→ **SET EXERCISE**
Will you return, word for word, only the lines from the top of the data below down to and including the one with "SC.camera = cam"?

── DATASET CONTENT ──

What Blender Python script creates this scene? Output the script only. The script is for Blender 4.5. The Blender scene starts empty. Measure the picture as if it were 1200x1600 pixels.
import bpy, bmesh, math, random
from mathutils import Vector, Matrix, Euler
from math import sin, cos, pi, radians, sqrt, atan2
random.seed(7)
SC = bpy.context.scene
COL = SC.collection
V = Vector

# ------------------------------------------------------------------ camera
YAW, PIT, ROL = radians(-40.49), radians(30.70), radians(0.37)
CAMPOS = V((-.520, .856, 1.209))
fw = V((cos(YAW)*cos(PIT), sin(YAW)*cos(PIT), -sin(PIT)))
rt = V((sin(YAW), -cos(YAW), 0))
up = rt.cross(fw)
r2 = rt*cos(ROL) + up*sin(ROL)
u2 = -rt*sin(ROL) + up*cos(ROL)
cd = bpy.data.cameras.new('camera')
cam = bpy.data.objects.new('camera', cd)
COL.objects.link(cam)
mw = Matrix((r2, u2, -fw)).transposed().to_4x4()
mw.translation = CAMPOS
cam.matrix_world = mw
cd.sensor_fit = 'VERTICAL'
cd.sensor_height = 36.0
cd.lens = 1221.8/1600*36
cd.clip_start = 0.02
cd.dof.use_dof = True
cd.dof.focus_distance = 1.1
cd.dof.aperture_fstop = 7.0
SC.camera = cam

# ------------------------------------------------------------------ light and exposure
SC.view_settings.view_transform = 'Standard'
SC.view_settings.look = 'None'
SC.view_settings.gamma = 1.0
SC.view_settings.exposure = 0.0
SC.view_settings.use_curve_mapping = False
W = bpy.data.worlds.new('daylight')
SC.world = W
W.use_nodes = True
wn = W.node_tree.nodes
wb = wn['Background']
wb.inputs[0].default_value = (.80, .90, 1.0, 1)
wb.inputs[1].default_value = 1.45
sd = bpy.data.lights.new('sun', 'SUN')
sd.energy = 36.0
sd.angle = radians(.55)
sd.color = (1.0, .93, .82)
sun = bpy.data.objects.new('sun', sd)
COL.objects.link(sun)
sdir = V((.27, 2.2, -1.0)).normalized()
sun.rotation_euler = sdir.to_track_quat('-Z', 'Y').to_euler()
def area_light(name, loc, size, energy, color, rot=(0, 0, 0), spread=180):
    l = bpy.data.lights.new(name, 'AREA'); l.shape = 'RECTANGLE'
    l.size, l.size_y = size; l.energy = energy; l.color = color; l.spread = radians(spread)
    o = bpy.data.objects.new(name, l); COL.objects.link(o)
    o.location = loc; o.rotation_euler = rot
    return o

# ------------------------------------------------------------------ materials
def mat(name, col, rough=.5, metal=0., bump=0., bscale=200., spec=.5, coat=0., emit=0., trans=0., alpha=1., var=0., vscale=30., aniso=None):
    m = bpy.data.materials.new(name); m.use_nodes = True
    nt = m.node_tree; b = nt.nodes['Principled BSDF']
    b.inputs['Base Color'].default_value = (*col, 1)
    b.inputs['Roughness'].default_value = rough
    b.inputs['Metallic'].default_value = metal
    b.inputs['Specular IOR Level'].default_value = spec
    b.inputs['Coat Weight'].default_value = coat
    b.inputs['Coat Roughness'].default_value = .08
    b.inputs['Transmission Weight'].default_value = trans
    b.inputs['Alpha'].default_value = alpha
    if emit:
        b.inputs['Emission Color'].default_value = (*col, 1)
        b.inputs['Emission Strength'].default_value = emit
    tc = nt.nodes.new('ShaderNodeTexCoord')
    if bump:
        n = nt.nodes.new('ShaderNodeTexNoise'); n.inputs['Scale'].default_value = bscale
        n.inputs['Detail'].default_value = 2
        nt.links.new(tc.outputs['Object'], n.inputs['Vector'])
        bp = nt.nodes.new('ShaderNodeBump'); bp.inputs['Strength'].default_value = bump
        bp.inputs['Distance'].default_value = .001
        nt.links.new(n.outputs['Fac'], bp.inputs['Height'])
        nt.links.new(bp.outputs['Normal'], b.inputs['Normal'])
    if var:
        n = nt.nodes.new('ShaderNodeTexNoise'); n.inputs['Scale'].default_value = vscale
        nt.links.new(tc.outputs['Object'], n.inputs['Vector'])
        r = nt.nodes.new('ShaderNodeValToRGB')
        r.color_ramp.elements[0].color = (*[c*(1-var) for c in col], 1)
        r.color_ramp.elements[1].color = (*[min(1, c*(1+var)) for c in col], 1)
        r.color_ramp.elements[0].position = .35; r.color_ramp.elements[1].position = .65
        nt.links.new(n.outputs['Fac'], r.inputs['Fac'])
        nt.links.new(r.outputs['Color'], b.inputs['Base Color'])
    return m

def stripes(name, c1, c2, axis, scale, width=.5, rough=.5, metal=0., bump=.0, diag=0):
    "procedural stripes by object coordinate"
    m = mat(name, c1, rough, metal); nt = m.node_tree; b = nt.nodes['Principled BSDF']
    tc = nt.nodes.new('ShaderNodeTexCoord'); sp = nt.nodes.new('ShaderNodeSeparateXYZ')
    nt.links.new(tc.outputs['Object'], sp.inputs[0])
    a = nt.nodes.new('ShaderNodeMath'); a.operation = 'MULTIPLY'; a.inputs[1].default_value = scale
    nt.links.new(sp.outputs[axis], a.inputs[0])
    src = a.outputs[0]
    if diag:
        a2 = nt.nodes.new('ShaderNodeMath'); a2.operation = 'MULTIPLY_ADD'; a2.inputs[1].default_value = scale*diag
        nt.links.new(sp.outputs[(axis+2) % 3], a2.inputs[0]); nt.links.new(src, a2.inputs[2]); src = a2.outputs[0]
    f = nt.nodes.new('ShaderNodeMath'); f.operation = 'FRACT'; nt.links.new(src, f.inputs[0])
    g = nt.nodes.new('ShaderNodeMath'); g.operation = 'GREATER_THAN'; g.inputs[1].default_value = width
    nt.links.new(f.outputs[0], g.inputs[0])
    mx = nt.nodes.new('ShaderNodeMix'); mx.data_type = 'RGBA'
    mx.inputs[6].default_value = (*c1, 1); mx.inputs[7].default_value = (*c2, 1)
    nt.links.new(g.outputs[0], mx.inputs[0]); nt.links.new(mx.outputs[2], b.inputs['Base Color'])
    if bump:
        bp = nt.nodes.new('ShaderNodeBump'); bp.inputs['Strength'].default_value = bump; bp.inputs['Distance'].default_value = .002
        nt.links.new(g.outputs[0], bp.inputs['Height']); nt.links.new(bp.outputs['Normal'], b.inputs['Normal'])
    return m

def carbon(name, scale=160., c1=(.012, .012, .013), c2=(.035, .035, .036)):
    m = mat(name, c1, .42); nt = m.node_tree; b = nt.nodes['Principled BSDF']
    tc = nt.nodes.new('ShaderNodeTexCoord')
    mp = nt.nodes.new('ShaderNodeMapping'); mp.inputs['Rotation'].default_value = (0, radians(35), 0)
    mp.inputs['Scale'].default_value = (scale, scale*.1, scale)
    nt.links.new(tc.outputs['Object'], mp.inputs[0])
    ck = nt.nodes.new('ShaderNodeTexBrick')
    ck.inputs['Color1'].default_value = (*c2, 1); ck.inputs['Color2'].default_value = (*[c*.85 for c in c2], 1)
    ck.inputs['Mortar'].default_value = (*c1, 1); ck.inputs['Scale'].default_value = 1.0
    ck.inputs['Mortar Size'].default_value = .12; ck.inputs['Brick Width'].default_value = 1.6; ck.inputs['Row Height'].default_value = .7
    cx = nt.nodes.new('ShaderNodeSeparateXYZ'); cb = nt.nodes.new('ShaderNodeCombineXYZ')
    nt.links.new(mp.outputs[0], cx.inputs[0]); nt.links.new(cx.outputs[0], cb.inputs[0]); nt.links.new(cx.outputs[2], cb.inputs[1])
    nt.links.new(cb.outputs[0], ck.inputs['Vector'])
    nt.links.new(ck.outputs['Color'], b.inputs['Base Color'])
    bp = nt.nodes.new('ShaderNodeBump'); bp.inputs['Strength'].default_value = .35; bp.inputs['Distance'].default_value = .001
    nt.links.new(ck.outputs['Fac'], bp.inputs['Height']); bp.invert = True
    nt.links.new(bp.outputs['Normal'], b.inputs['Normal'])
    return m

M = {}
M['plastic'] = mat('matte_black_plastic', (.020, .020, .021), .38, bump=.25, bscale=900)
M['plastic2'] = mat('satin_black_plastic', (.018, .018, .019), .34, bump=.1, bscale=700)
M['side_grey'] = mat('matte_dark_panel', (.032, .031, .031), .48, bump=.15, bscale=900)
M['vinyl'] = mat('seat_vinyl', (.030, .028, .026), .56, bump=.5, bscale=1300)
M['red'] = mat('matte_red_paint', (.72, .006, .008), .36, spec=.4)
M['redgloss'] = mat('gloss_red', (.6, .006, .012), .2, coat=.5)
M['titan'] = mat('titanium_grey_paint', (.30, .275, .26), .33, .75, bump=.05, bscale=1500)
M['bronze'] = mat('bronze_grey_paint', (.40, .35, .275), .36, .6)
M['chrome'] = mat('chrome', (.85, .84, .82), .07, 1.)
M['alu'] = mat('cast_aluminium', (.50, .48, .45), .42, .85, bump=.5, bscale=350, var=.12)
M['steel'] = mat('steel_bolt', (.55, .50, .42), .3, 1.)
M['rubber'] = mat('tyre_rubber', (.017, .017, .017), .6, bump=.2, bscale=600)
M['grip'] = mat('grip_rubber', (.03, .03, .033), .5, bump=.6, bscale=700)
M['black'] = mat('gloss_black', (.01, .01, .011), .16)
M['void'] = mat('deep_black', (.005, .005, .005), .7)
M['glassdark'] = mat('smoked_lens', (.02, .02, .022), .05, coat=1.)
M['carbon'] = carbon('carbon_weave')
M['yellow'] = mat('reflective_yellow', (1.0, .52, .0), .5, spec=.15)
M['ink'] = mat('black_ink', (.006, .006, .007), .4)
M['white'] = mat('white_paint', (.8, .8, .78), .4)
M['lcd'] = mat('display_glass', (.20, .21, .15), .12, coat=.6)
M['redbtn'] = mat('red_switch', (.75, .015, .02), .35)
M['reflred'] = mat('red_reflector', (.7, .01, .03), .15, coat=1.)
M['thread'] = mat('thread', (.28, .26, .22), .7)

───

→ **THE RESULT**
What Blender Python script creates this scene? Output the script only. The script is for Blender 4.5. The Blender scene starts empty. Measure the picture as if it were 1200x1600 pixels.
import bpy, bmesh, math, random
from mathutils import Vector, Matrix, Euler
from math import sin, cos, pi, radians, sqrt, atan2
random.seed(7)
SC = bpy.context.scene
COL = SC.collection
V = Vector

# ------------------------------------------------------------------ camera
YAW, PIT, ROL = radians(-40.49), radians(30.70), radians(0.37)
CAMPOS = V((-.520, .856, 1.209))
fw = V((cos(YAW)*cos(PIT), sin(YAW)*cos(PIT), -sin(PIT)))
rt = V((sin(YAW), -cos(YAW), 0))
up = rt.cross(fw)
r2 = rt*cos(ROL) + up*sin(ROL)
u2 = -rt*sin(ROL) + up*cos(ROL)
cd = bpy.data.cameras.new('camera')
cam = bpy.data.objects.new('camera', cd)
COL.objects.link(cam)
mw = Matrix((r2, u2, -fw)).transposed().to_4x4()
mw.translation = CAMPOS
cam.matrix_world = mw
cd.sensor_fit = 'VERTICAL'
cd.sensor_height = 36.0
cd.lens = 1221.8/1600*36
cd.clip_start = 0.02
cd.dof.use_dof = True
cd.dof.focus_distance = 1.1
cd.dof.aperture_fstop = 7.0
SC.camera = cam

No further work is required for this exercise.